— TASK DETAILS —
Beginning at the first line of the data, print each line exactly, stopping after the line that contains "COL = SC.collection".

— EXTRACTED RECORDS —
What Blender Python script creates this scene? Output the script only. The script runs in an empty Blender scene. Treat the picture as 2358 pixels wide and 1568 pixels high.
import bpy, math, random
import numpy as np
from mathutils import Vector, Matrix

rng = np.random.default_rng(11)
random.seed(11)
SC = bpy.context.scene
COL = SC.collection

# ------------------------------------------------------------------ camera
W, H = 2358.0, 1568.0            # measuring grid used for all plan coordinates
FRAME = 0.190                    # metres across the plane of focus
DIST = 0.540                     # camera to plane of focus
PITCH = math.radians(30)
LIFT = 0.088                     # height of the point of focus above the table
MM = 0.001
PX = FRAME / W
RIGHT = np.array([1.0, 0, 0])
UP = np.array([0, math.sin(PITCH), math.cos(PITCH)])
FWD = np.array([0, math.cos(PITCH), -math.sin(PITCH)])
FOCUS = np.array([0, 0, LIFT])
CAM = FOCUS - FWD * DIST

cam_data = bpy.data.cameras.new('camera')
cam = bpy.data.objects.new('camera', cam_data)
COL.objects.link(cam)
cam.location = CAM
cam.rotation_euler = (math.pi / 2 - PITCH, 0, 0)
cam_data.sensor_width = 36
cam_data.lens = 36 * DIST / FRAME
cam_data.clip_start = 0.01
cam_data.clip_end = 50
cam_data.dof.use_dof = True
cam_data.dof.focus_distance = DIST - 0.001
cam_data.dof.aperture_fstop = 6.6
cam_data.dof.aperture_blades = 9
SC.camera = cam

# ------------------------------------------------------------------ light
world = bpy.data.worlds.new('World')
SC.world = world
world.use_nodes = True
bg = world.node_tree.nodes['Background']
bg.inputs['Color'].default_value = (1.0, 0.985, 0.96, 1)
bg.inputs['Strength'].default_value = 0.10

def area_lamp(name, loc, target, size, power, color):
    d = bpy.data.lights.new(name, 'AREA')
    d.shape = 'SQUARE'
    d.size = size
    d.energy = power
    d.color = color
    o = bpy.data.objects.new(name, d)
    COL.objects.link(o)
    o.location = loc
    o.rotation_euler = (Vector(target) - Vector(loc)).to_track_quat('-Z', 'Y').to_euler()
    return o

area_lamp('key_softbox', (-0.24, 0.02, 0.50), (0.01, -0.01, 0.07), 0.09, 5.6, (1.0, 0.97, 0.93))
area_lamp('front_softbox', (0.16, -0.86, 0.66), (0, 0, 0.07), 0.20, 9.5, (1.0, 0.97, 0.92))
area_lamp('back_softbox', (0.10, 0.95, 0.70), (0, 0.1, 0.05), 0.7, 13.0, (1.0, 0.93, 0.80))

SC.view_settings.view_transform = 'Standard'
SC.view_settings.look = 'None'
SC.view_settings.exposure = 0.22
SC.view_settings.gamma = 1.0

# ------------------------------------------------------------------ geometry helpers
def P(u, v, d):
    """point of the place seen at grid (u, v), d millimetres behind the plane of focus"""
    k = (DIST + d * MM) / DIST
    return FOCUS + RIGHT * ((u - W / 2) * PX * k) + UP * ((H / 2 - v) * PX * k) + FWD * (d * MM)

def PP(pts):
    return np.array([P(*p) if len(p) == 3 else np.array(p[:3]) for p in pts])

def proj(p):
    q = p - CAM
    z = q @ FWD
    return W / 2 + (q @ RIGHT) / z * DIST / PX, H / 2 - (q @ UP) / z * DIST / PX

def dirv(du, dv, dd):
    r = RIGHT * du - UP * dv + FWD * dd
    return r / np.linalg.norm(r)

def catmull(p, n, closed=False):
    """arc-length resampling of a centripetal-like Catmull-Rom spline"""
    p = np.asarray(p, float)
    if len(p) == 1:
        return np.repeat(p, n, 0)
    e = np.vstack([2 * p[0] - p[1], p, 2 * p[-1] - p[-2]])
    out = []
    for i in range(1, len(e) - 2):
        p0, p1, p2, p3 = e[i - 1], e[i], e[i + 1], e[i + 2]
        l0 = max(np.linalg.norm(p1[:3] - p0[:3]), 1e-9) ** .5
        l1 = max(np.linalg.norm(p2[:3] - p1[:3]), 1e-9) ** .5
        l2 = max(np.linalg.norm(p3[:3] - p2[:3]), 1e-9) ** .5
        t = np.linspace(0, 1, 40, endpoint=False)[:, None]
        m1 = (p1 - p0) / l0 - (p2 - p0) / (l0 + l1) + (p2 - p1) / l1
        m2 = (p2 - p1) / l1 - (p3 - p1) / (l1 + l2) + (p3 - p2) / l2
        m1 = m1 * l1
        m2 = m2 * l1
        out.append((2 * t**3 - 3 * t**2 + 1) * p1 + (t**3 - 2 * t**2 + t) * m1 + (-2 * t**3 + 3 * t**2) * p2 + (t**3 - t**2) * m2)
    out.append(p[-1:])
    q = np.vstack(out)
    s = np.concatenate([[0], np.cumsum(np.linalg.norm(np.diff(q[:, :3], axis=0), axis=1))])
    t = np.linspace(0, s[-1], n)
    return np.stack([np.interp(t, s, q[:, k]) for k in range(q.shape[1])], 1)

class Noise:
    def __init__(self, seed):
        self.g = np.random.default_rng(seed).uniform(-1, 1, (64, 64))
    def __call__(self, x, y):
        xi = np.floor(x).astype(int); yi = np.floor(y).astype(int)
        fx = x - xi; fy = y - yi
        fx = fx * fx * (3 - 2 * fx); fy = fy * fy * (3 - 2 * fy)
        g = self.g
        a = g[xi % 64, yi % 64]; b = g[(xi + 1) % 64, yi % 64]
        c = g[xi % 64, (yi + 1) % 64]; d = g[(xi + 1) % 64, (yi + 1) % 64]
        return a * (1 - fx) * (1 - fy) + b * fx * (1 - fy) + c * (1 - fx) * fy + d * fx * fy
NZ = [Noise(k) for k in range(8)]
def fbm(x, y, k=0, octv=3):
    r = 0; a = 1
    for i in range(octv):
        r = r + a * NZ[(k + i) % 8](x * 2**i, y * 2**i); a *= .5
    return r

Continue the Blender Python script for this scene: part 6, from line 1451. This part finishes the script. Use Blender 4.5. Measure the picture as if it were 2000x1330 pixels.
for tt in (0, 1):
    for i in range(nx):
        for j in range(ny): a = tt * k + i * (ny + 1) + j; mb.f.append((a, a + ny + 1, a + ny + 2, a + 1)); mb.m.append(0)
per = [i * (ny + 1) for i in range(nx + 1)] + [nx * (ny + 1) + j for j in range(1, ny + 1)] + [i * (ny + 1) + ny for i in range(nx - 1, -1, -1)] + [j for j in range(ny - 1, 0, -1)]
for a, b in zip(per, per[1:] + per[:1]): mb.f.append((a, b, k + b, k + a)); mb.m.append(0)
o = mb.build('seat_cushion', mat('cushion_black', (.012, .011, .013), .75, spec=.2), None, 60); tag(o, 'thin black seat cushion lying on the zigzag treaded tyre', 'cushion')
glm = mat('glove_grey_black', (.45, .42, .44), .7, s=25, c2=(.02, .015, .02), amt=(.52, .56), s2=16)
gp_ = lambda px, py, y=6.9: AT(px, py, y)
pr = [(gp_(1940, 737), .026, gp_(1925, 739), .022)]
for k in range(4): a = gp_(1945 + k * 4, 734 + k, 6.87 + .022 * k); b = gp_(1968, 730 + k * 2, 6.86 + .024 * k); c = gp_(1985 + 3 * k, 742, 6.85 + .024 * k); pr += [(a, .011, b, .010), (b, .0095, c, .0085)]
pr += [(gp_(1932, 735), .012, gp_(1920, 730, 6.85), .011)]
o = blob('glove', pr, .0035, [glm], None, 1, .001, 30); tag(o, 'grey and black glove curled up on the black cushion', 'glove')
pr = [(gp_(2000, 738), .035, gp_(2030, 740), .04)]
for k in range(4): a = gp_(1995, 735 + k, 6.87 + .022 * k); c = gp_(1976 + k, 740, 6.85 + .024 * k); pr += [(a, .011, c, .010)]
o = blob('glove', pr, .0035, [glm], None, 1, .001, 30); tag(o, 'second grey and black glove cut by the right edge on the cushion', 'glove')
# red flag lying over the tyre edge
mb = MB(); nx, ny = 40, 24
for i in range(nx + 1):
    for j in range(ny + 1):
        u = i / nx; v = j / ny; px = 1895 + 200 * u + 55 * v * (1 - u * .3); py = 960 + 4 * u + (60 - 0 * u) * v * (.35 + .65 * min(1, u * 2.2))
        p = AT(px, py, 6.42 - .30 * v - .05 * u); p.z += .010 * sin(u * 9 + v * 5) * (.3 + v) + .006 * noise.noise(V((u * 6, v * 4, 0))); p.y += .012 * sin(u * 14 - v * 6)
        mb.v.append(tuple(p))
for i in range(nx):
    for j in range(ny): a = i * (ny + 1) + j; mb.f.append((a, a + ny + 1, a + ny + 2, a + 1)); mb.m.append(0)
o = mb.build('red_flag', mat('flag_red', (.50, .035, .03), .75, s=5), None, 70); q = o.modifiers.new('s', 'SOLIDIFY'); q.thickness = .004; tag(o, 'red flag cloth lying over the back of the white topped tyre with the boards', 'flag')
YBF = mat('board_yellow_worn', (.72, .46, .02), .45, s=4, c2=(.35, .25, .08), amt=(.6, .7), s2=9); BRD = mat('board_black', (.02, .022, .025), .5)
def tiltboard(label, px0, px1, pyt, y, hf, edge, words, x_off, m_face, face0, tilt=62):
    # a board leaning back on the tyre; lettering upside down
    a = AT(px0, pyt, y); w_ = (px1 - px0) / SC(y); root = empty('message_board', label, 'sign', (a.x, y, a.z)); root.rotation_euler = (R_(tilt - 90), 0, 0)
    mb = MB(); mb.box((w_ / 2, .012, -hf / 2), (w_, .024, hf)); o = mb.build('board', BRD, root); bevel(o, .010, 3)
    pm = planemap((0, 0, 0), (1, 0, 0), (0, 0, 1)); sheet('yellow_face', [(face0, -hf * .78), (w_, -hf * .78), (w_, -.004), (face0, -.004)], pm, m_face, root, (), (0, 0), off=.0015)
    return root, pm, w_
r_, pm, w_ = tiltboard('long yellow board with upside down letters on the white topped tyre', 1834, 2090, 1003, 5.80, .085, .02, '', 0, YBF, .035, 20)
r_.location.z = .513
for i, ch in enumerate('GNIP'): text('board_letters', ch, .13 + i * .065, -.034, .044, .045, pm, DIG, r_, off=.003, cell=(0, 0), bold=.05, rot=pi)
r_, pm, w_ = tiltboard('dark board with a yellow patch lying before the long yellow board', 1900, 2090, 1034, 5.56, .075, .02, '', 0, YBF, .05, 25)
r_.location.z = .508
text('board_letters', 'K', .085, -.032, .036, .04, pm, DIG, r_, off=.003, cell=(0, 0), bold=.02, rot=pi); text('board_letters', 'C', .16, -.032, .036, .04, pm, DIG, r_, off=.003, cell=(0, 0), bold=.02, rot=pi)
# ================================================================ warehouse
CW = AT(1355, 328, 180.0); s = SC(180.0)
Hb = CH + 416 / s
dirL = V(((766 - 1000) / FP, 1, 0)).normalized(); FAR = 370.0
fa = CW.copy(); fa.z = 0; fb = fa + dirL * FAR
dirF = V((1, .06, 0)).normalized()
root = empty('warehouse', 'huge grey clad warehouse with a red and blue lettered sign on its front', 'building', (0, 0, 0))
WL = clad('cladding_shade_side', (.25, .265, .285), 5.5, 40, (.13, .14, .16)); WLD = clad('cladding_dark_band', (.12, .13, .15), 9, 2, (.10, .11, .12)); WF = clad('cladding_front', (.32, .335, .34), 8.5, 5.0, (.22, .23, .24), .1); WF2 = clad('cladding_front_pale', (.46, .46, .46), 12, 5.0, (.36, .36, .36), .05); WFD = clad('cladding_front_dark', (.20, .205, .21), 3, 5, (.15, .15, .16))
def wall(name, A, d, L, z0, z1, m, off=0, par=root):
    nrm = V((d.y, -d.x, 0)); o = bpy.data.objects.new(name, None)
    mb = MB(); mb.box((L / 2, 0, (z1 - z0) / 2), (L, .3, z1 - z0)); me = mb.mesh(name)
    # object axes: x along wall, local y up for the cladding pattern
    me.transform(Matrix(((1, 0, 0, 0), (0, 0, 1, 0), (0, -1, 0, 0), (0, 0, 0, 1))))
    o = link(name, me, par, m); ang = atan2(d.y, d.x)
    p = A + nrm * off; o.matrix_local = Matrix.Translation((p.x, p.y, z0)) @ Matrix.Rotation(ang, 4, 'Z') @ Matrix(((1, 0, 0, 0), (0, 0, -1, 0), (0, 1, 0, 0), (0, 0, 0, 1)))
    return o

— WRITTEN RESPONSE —
What Blender Python script creates this scene? Output the script only. The script runs in an empty Blender scene. Treat the picture as 2358 pixels wide and 1568 pixels high.
import bpy, math, random
import numpy as np
from mathutils import Vector, Matrix

rng = np.random.default_rng(11)
random.seed(11)
SC = bpy.context.scene
COL = SC.collection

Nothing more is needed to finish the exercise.